Seamus...I also wanted to ask you how is A.S. Byatt's husband like? What kind of a man is it who makes loves to such a brilliant woman? Didn't you wonder about this the whole time? tee-hee! :-)

Shameless said...

Susan, Mr Mellow Yellow, great! :) I will update your listing. And yes, Mr Byatt was also very jolly and friendly, and took a keen interest in all of the writers and talks. A happy couple, it seemed to me. :)

Lee said...

I don't get these festivals. Can you give me three convincing reasons to go them? How about one?

Shameless said...

Now, that's a hard one Lee ... as I say, writing fetivals are funny old things, aren't they?

But here are three ...

1) A chance to get a signature in a first edition book which will then sell for huge amounts later on Ebay.

2) Get a photo which can then be put on my blog, not having to worry about copyright. Two publictions have already asked for copies for their sites (the press offices apparently always send out old, glamour shots that everyone has).

3) It's a good chance to ask that one question you always wanted to ask ... so why did you choose the name Cupido Cockroach?

It's also quite nice meeting up with other writers, for peer support and possible supportive friendships.

Gosh that's four reasons, Lee ... but are they convincing? I do miss a good interview with a writer though, a nice one to one where the questions reveal something new about the writer or her/his craft.

Wanderlust Scarlett said...

Hello Shameless,

I love this photo of A.S. Byatt, her smile is charming and her eyes are bottomless and beautiful. I looked closely to see if peering intently could reveal anything in the brilliant mind hidden away behind them, but to no avail.
It must have been wonderful to meet her. I'm glad you did!

Had a laugh at 'I did a bit of book buying while I was there, so obviously some chord was struck.'
as I don't recall ever having gone to a book store... sale... fair... or any other place or event that abounds with novels, without walking out with at least 2 or 3.
Two of my favorite finds are a lovely red leather bound (complete with gold leaf pages) edition of the best works of Alexandre Dumas, and a coveted edition of 'Works of Rudyard Kipling' (this one has ragged edged pages which I love), that was printed 100 years ago, this year.

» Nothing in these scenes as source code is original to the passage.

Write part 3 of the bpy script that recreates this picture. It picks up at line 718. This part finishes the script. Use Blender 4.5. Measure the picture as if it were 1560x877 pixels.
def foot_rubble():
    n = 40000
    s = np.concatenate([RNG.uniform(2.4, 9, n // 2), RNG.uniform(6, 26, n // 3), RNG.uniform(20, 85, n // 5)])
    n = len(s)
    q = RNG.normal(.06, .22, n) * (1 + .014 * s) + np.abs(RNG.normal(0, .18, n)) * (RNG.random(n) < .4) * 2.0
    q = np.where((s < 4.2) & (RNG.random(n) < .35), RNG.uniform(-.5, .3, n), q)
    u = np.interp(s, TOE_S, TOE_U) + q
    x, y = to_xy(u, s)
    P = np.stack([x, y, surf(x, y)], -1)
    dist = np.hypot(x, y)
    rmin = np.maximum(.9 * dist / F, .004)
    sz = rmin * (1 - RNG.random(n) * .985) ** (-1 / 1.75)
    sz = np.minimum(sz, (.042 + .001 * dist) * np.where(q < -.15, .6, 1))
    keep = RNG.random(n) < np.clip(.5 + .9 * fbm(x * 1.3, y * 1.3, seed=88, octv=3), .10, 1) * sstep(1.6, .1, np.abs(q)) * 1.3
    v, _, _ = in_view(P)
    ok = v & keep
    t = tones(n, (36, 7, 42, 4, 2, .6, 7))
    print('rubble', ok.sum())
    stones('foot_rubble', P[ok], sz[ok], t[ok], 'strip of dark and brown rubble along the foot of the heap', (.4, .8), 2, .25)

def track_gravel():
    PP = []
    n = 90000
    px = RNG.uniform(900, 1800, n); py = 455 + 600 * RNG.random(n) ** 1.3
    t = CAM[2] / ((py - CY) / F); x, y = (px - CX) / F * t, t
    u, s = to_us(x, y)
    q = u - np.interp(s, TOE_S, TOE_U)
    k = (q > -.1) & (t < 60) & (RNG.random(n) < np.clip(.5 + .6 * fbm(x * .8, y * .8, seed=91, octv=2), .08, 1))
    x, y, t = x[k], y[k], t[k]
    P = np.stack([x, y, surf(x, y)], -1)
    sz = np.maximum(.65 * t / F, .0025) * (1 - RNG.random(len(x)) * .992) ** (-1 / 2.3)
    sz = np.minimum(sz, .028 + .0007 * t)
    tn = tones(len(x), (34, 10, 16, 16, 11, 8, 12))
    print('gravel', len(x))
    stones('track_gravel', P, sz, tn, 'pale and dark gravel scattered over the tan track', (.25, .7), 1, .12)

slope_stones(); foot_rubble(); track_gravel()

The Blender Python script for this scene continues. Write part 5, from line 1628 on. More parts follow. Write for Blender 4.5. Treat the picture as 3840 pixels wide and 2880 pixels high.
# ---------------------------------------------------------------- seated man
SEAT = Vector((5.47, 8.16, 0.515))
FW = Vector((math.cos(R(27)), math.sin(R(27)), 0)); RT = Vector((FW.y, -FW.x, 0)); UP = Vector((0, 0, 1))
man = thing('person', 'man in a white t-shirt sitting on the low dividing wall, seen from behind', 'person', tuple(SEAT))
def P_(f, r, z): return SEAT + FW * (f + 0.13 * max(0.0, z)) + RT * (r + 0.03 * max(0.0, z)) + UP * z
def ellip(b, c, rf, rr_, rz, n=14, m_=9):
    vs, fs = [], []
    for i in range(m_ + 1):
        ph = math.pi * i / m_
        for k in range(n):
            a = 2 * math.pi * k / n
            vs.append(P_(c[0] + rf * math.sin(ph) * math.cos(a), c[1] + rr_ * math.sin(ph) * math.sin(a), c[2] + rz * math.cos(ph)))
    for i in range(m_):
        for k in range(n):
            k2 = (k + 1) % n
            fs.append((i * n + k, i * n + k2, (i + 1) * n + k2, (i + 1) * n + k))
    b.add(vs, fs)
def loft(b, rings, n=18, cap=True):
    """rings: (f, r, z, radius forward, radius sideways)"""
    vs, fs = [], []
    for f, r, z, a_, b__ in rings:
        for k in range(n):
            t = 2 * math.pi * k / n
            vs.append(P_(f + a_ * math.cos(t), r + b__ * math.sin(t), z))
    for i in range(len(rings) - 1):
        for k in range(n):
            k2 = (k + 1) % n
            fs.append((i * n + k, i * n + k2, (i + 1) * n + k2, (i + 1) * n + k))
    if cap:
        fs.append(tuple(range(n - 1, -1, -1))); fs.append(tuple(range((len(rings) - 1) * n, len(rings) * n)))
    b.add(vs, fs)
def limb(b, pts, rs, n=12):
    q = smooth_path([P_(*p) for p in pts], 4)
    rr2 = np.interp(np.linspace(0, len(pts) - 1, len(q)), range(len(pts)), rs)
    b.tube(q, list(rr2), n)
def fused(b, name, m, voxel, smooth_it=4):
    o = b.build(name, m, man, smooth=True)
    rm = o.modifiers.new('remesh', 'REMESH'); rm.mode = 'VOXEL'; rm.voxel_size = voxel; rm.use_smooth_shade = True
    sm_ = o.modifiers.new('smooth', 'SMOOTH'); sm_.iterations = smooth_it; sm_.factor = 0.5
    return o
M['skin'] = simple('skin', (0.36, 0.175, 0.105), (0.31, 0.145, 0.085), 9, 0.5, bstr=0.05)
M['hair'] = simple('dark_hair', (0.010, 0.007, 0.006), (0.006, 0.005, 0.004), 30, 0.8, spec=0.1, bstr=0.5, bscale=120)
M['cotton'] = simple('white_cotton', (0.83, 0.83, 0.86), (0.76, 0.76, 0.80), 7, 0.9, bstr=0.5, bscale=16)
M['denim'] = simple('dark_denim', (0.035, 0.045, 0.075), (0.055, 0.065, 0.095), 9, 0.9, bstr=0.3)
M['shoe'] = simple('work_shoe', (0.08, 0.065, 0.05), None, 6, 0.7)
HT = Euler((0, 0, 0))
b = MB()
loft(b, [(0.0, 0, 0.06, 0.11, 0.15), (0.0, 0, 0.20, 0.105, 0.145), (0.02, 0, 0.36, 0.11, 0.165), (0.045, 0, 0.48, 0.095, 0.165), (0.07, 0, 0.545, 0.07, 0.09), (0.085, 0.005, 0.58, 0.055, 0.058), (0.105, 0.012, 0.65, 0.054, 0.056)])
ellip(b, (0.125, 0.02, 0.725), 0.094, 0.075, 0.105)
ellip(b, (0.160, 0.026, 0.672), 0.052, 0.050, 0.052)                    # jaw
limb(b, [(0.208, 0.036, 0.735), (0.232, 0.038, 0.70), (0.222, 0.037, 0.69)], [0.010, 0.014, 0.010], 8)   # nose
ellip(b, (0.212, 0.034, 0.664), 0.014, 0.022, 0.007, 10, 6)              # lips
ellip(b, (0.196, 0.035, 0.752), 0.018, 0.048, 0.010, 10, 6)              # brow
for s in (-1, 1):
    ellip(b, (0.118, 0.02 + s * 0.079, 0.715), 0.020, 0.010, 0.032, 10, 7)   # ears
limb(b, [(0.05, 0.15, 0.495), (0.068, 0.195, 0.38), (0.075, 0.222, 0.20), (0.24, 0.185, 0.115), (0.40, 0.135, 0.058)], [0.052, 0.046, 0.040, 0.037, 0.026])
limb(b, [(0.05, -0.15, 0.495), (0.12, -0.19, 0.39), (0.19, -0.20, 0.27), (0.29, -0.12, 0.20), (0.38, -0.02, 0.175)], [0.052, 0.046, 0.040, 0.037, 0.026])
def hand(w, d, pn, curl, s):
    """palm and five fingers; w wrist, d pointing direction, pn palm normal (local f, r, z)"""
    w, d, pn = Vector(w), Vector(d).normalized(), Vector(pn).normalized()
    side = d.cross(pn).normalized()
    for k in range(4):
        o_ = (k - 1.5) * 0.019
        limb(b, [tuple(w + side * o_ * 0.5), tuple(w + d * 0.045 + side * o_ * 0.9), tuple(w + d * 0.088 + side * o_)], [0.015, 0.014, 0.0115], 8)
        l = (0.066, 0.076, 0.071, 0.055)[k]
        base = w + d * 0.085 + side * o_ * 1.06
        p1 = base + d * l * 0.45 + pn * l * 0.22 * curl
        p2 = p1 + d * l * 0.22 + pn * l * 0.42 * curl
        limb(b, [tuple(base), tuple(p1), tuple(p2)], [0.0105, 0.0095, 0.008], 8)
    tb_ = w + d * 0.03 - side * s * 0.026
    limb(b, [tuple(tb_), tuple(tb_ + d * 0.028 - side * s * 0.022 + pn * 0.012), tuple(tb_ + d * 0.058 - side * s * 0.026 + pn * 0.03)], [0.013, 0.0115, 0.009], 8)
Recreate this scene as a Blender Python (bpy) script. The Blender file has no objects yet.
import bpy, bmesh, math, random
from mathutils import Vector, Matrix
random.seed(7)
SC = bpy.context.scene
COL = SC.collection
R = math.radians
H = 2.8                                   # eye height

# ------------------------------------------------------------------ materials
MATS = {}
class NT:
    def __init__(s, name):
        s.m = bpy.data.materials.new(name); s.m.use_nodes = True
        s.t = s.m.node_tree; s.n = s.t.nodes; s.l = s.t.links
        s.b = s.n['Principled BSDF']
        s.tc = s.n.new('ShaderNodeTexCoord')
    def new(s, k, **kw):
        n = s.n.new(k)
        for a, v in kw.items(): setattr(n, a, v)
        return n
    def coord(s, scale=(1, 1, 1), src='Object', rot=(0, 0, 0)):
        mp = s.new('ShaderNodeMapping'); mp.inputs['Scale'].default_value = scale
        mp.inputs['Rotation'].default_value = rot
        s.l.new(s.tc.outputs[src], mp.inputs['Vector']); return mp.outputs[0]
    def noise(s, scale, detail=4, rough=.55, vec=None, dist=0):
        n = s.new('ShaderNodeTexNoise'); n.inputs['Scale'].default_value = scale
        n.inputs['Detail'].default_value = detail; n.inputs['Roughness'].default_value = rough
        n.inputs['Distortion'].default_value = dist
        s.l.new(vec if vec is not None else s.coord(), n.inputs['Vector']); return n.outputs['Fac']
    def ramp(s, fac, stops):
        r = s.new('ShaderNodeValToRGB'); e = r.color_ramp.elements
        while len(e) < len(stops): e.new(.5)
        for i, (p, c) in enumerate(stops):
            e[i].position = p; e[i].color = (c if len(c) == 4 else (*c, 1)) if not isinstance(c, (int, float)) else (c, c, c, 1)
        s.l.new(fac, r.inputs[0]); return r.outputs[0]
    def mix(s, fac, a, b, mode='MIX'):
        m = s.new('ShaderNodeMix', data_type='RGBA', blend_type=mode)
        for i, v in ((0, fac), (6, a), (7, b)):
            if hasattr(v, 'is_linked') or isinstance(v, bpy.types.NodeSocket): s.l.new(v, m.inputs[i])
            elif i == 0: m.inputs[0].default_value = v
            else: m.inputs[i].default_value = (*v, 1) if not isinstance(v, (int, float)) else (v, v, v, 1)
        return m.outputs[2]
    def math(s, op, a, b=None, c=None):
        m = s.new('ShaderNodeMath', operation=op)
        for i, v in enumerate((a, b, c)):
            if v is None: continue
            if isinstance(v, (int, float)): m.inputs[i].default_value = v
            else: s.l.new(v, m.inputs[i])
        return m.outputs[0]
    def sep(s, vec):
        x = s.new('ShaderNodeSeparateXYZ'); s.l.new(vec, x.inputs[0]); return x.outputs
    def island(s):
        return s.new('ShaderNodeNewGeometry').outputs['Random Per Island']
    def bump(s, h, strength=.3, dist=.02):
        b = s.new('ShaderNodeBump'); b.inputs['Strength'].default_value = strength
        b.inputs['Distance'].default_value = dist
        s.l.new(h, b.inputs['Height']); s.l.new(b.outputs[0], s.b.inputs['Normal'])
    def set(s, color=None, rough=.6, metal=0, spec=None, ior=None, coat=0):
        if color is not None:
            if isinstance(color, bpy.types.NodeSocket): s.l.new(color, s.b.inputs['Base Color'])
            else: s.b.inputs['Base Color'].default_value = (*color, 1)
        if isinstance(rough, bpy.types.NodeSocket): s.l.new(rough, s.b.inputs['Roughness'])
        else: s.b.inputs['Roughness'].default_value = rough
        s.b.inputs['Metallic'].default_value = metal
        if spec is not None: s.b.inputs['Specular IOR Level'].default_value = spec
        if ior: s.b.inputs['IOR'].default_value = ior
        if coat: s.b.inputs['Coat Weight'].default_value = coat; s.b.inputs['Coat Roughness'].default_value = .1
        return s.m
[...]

I very much like your blog, I will be back for visits often.

Thank you!
Scarlett

Litlove said...

I have never been to a literary festival although I am very tempted to go. I'm quite afraid of meeting authors. Years ago I got to meet the author of my dreams, Julian Barnes and I was so starstruck I couldn't think of anything to say to the man. The experience was so humiliating, I've never dared repeat it again!

Shameless said...

Hi Wanderlust,
Yes, there is something interesting in the photo of Byatt ... I've seen other less flattering shots of her, but this one captures something magical. I also love the pic of Wei Wei. I also buy so many books that get added to my long list of "must read".

Hi Litlove,
Lit festivals can be strange creatures ... they can leave us disappointed or enlightened. When our favourite writers turn out to be snotty bores, you wonder whether it's worth bursting the bubble that surrounds their books. On the other hand, I've discovered great books by first meeting and liking the author! :)

Peter said...

Beside the point, perhaps, but I quite liked the photographs that accompany your post. They deserve the name of portraits.
===================
Detectives Beyond Borders
"Because Murder Is More Fun Away From Home"
http://detectivesbeyondborders.blogspot.com/

Shameless said...

Peter,
Hi. Yes, I rather like the shots, which are always to get right at these kinds of events where everything is rushed.